MIDWAY: Adolescent embarrassment

You only ever hear a nice thing about a teenager from a charity worker. Otherwise, parents, teachers, the police, the criminal justice system, all are united, just for this instance: adolescents are awful. This has permeated my consciousness so fully that when a teenage stranger does something nice, my worldview is so disturbed, and it takes me so much extra bigotry to get everything back on its axis, that the day would have been easier if it hadn’t happened.

I read once that the pubescent growth spurt took so much raw energy that the individual’s brain effectively shuts down, leaving only the reptilian section — responsible for eating, breathing, but also the base emotions of anger, lust, rage, paranoia and anxiety. It explains a lot about why everyone is so wary of them, but if they really have nothing more than a beast’s functionality, is school the best place?

Wouldn’t they be better off in some kind of secure unit? And yet, we can’t escape the fact that we all lived through this period and it didn’t strike me that everything was my fault.

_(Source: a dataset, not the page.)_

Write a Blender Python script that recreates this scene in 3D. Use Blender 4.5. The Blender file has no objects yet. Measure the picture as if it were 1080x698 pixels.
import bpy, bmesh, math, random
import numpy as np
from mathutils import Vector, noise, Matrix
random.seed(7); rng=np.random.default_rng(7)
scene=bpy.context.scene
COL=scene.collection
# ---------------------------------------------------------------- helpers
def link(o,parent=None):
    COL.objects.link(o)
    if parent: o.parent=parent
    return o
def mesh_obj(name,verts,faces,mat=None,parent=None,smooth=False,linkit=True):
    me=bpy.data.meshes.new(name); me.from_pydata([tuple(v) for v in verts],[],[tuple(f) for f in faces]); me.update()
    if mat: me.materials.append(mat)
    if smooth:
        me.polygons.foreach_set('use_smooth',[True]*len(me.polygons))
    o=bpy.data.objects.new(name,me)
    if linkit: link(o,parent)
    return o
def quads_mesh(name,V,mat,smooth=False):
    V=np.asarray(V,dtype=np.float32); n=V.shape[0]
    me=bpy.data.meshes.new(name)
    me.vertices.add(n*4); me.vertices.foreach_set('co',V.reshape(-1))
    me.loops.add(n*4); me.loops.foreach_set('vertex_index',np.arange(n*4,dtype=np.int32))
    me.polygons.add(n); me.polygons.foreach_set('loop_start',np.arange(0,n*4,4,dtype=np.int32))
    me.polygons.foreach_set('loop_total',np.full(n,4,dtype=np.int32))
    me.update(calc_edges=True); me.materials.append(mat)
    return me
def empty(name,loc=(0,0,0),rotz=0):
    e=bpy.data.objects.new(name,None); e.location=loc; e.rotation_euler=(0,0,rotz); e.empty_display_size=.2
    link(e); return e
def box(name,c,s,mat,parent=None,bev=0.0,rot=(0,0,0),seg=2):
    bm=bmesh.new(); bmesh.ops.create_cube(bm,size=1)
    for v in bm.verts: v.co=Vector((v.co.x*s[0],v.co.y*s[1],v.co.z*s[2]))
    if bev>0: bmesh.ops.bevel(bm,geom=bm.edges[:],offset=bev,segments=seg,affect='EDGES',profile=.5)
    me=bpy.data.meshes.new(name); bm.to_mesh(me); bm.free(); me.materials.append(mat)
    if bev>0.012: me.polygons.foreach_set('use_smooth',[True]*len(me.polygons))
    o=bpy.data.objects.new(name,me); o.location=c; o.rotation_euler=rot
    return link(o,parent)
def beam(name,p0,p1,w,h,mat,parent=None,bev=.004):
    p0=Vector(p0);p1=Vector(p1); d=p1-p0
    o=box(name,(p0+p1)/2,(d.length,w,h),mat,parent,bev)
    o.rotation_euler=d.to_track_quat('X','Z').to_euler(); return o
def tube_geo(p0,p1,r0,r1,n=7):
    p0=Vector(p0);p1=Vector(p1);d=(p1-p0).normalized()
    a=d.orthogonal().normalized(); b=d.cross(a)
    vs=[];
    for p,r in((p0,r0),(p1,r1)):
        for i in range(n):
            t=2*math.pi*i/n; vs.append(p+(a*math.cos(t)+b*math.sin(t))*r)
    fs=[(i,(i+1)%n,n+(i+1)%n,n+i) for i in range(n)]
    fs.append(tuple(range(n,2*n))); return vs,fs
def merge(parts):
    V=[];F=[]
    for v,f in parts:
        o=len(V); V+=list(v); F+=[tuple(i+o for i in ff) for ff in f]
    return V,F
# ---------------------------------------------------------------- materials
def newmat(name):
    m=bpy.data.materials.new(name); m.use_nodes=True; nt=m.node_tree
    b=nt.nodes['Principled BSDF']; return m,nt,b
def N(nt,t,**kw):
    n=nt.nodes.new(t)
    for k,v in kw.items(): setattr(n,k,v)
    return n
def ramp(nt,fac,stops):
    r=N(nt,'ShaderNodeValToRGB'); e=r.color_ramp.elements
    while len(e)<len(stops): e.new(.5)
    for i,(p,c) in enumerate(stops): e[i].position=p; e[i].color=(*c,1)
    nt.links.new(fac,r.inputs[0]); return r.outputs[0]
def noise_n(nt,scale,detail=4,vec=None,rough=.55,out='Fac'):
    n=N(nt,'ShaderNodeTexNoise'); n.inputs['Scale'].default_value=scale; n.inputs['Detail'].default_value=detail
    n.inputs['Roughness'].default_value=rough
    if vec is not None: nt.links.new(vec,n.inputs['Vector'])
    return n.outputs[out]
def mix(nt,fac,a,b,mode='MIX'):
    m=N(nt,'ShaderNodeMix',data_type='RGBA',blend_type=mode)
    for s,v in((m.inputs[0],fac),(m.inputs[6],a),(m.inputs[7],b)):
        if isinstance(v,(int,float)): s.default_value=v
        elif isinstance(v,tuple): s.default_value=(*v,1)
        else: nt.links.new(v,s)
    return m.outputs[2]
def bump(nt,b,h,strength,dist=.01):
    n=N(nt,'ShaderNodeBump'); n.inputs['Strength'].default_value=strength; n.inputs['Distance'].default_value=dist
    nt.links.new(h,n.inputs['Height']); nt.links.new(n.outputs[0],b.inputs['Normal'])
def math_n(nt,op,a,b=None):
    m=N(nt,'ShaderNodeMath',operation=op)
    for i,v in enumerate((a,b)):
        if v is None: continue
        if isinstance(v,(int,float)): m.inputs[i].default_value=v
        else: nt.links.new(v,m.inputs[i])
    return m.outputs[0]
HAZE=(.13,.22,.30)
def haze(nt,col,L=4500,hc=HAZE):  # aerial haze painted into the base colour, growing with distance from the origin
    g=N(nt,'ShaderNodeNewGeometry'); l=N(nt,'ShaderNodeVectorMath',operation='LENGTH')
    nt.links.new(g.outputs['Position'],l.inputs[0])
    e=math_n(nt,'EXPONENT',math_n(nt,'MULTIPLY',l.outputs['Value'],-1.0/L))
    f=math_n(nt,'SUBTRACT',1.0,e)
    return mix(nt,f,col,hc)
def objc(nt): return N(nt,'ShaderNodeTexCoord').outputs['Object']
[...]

This week’s research about embarrassment cuts straight to the heart of this. According to Sarah-Jayne Blakemore, in a study for the Journal of Cognitive Neuroscience, adolescents use their medial prefrontal cortex even when considering situations that might cause them embarrassment; adults do not.

Blakemore, questioned about the purpose of the study, said that adolescence was a key time in emotional development and, by extension, the development of mental illness. Overwhelmingly, the onset of depression and anxiety disorders, not to mention anorexia and similar will occur in this window.

Because many adolescent traits are antisocial — specifically volatility and aggression — the assumption is that the immature mind is always disharmonious, where the mature mind

always works towards community, or, at the very least, is more civic-minded than it was when it was 14.

Maybe adolescents only went into embarrassment overdrive because the rest of us weren’t taking it seriously enough. Maybe we’re the feckless ones, and they’re the ones trying to hold it together. Maybe they’re not reptiles after all.